Manuel Castells aposta que uma articulação entre internet e praças reocupadas pode reinventar democracia e sociedades

Às vésperas de lançar seu livro ‘Redes de Indignação e Esperança’, Manuel Castells aposta que uma articulação entre internet e praças reocupadas pode reinventar democracia e sociedades. É este desafio que o professor catalão – expulso da Espanha pelo franquismo e da França por ser considerado articulador dos movimentos de 1968 – parece estar disposto a encarar. A seguir, uma edição feita pelo site ‘Outras Palavras’ da entrevista que Castells concedeu ao jornalista Francisco Guaita, da rede de TV internacional da Rússia RT.

Francisco Guaita – Você costuma dizer que o poder não está na Casa Branca, nem nos mercados financeiros, mas em nosso próprio cérebro. Por que este é um segredo das elites?
Manuel Castells –
Bem, é porque se eles nos contarem isso, perdem o poder. O poder real não é o poder da polícia ou do exército: estes só são utilizados em último caso, quando as coisas estão muito mal para o interesse dos poderosos. O mais importante, se você quiser ter poder sobre mim, é conseguir que eu pense de uma forma que favoreça o que você quer, ou que me resigne.

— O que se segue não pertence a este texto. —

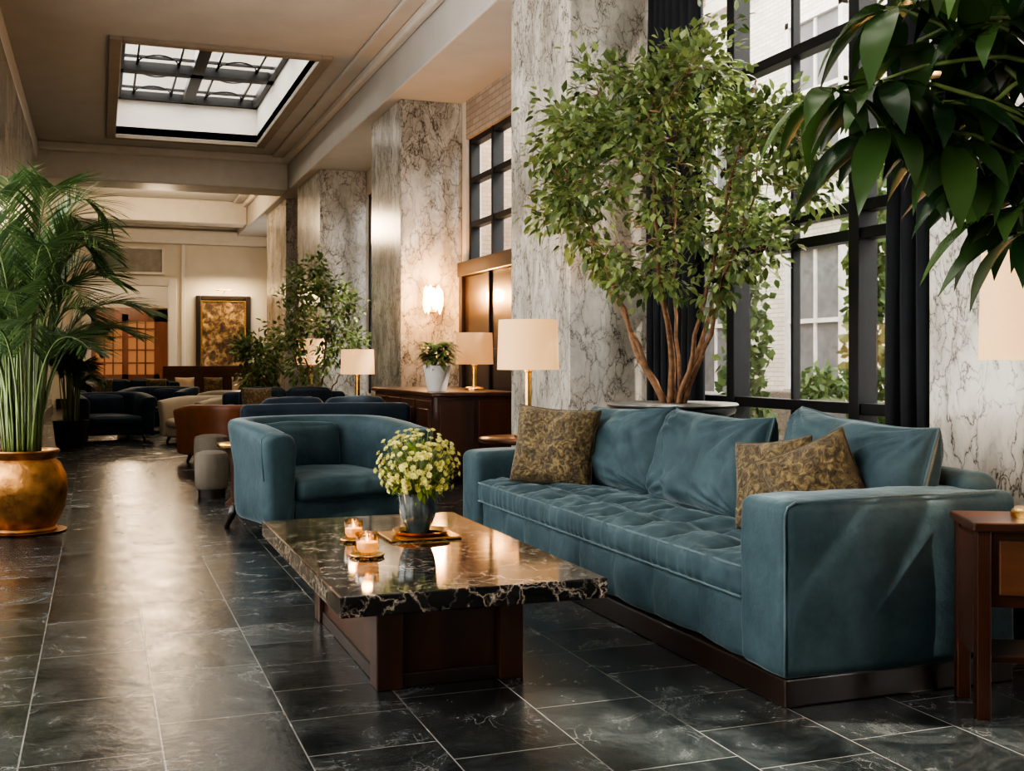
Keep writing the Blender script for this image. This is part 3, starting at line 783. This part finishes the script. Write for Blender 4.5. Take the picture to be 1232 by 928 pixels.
lamp('table_lamp', 3.08, 17.4, .601, .22, 1.1, 1.5, 34)
lamp('table_lamp', 3.57, 10.80, .861, .19, 1.12, 1.44, 30, SHADE2)

tc_ = (2.64, 2.86); th = math.radians(-28)
g = grp('end_table', (tc_[0], tc_[1], 0), th)
w_, d_, h_ = .58, .29, .635
box('top', -.015, w_+.015, -.015, d_+.0, h_-.03, h_, WOOD, g, .006)
box('drawer_case', .012, w_-.012, .012, d_-.012, .36, h_-.03, WOOD, g, .003)
boxes('legs', [(a, a+.045, b, b+.045, 0, h_-.03) for a in (0, w_-.045) for b in (0, d_-.045)], WOOD, g, .004)
box('drawer_front', .07, w_-.07, .002, .014, .40, h_-.06, WOODH, g, .004)
box('side_panel', .0, .014, .05, d_-.05, .2, h_-.05, WOOD, g, .002)
box('lower_shelf', .02, w_-.02, .02, d_-.02, .18, .20, WOOD, g, .004)
lamp('table_lamp', 2.92, 2.865, .636, .20, 1.155, 1.51, 20)

g = grp('sideboard_cabinet', (3.3, 11.2, 0), world=True)
box('carcass', 2.92, 3.75, 10.05, 12.4, .06, .82, WOOD, g, .005)
box('top', 2.89, 3.78, 10.0, 12.45, .82, .86, WOOD, g, .008)
box('base', 2.94, 3.73, 10.1, 12.35, 0, .06, DARKW, g)
boxes('doors', [(2.905, 2.92, 10.1+i*.58, 10.1+i*.58+.52, .12, .78) for i in range(4)]+[(2.98, 3.32, 10.035, 10.05, .12, .78), (3.36, 3.7, 10.035, 10.05, .12, .78)], WOOD, g, .006)
boxes('door_panels', [(2.898, 2.91, 10.17+i*.58, 10.1+i*.58+.45, .2, .7) for i in range(4)], WOOD, g, .006)
tubes('knobs', [([(2.905, 10.14+i*.58+.4*(i % 2), .5), (2.88, 10.14+i*.58+.4*(i % 2), .5)], .012) for i in range(4)], BRASS, g)

g = grp('wall_sconce', (3.88, 13.46, 1.92))
box('backplate', -.06, .06, -.005, .03, -.16, .16, BRASS, g, .004)
for i in range(9):
    a = 2*PI*i/9
    lathe('crystal_drop', [(.005, -.14), (.028, -.08), (.034, 0), (.026, .10), (.006, .13)], GLOW, g, c=(.10*math.cos(a), -.09+.05*math.sin(a), .05*math.sin(a*2)), seg=8)
tubes('arm', [([(0, .0, -.08), (-.06, -.05, -.13)], .008), ([(0, 0, -.08), (.06, -.05, -.13)], .008)], BRASS, g)
l = D.lights.new('sconce_light', 'POINT'); l.energy = 65; l.color = (1, .52, .20); l.shadow_soft_size = .08
o = D.objects.new('sconce_light', l); COL.objects.link(o); o.parent = g; o.location = (0, -.30, .05)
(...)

Aí está o poder! Portanto, o essencial é o poder que está na mente, e a mente se organiza em função de redes de comunicação e neurológicas no nosso cérebro que estão em contato com as redes de comunicação em nosso entorno. Quem controla a comunicação controla o cérebro e, dessa forma, controla o poder.

Francisco Guaita – Movimentos como o Occupy tentam se apoderar das praças e das ruas para dizer que isso não funciona, querem que o poder venha das pessoas. Essa é uma demanda que, para muitos, não terá nenhum resultado na política ou na economia. O que você acha sobre isso?
Manuel Castells –
Depende do que você entende como resultado. Se você quer dizer que disso sai um partido político que ganhe as eleições nos próximos dois anos, não é possível ter certeza. Todos esses movimentos colhem frutos em longo prazo. O slogan mais difundido dos indignados e das indignadas é ‘Vamos devagar, porque vamos longe’. Vamos longe para onde? Uma mudança na mente dos cidadãos, depois de algum tempo, se converterá em mudança social.

Os dados mostram que na Espanha aproximadamente 70% dos cidadãos concordam com as críticas dos indignados. A maioria dos cidadãos também pensa que não poderá mudar as coisas em curto prazo. As duas coisas são compatíveis. As pessoas pensam que o movimento tem razão, mas não tem os instrumentos.

Francisco Guaita – Se é uma grande maioria, por que não houve transformações?
Manuel Castells –
Não, por que não há em quem votar. O próprio movimento não quis criar um partido para não reproduzir a velha política. Existe um abismo tão grande entre o que seus integrantes pensam e o sistema político real que não há uma expressão política capaz de representá-los. Por exemplo, se o Partido Socialista tivesse sido capaz de prever que um movimento assim poderia revitalizá-lo, haveria um caminho. Mas os socialistas envolveram-se totalmente com a especulação financeira. Eles geriram o Banco de España e foram totalmente incapazes de supervisionar o sistema financeiro, porque isso não lhes interessava. Há uma grande lista de motivos pelos quais os indignados desaprovam os socialistas e os socialistas nunca fizeram nada para mudar.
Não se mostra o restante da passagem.